W rozegranym awansem meczu dziewiątej kolejki Azoty Puławy przegrały na wyjeździe z Vive Tauronem Kielce 28:41.
Z powodu występów obrońców mistrzostwa Polski w Lidze Mistrzów oba zespoły zmierzyły się już we wtorek. Na nawiązanie w miarę wyrównanej walki z drużyną z Kielc puławianie będą musieli jeszcze poczekać. Spotkanie z Vive Tauronem miało być szlagierem kolejki, okazało się jednak, że byliśmy świadkami powtórki z poprzednich lat. Pomysłu na zagrożenie gospodarzom starczyło bowiem puławianom jedynie na kwadrans.
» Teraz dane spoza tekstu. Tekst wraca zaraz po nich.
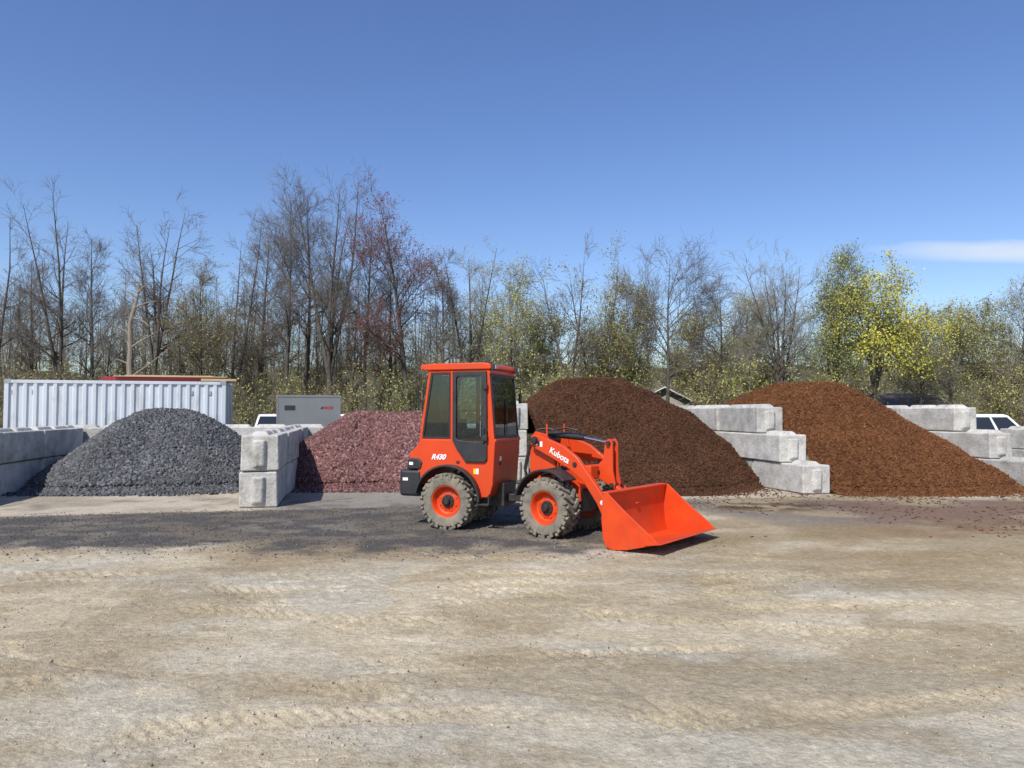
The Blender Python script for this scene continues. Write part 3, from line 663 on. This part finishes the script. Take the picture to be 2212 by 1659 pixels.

Początek jednak był bardzo obiecujący. Szczelna obrona oraz dokładnie przeprowadzany atak pozycyjny sprawiły, że w ósmej minucie Azoty prowadziły 6:3. Przewaga jednak stopniała do jednego gola (10:9), by po 20 minutach urosnąć do trzybramkowej straty. – Mieliśmy problem z obroną i atakiem. Zbyt szybko oddawaliśmy nieprzygotowane rzuty, co przy takiej klasy przeciwniku, jakim są kielczanie, szybko przerodziło się w większą stratę – tłumaczył w przerwie słabszą postawę zespołu rozgrywający Azotów Piotr Masłowski.
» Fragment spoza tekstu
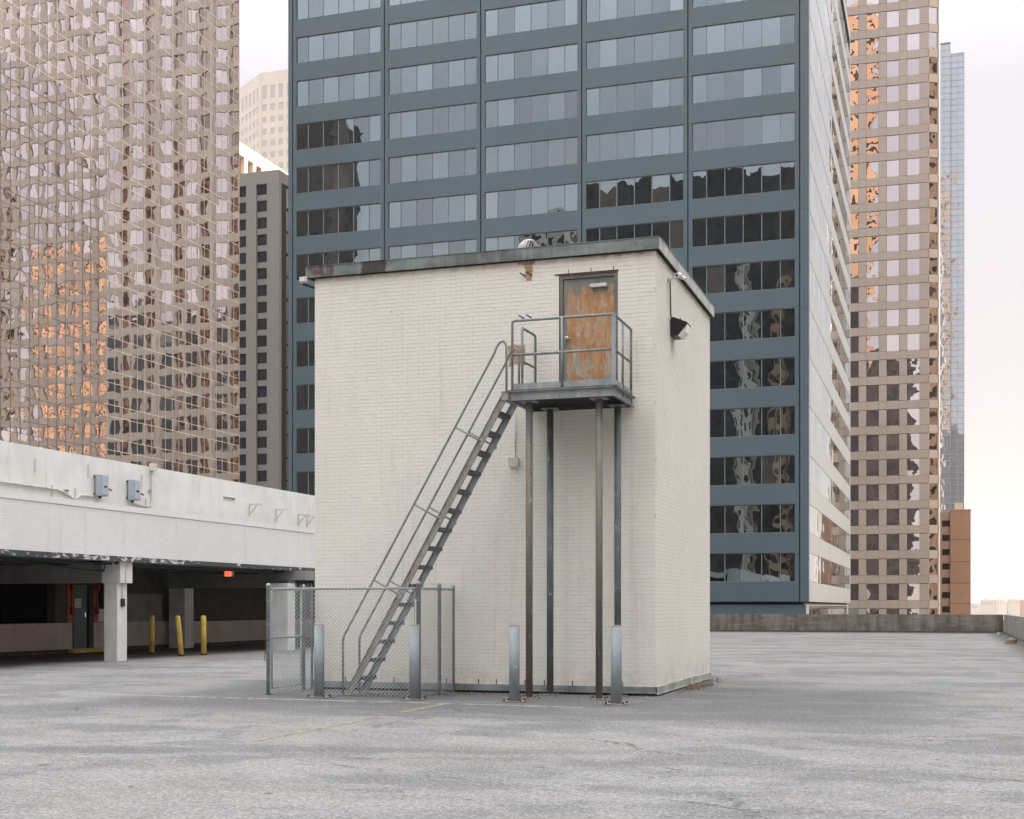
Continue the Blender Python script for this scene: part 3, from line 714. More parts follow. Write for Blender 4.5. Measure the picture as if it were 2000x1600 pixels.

Niestety błędy z pierwszej części brązowi medaliści minionego sezonu popełniali również w drugiej odsłonie. Puławianie razili nieskutecznością, nie sprawiając bramkarzowi gospodarzy Marinowi Sego zbytnich kłopotów. Golkiper Vive znakomicie wszedł w spotkanie. Wystarczy powiedzieć, że przez osiem minut Chorwat zaliczył aż 10 udanych interwencji.
Co chwila pojawiały się też w grze gości błędy w rozegraniu ataku, co było skrzętnie wykorzystywane przez kontry kielczan. W 42 min puławianie przegrywali już różnicą 10 bramek (16:26). W tym momencie w grę wchodził już tylko wariant z jak najniższym wymiarem kary. Ostatecznie Azoty uległy różnicą aż 13 goli (28:41).
Wyprawy do mistrza Polski nie będzie mile wspominał Przemysław Krajewski. Reprezentant Polski nabawił się urazu stawu skokowego.
Vive Tauron Kielce – Azoty Puławy 41:28 (19:15)
Vive Tauron: Szmal, Sego – Jurecki 2, Tkaczyk 1, Reichmann 5, Chrapkowski 1, Kus 1, Aguinagalde 4, Bielecki 5, Jachlewski 5, Strlek 5, Lijewski 1, Buntić 3, Zorman 2, Cupić 6. Kary: 6 minut.
Azoty: Bogdanov, Krupa, Zapora – Petrovsky 2, Kuchczyński 1, Orzechowski 3, Kubisztal 2, Skrabania, Przybylski 3, Grzelak 3, Masłowski 3, Kowalczyk 1, Krajewski 2, Prce 7, Sobol 1. Kary: 8 minut.
Sędziowali: Bartosz Leszczyński, Marcin Piechota (Płock). Widzów: 2500.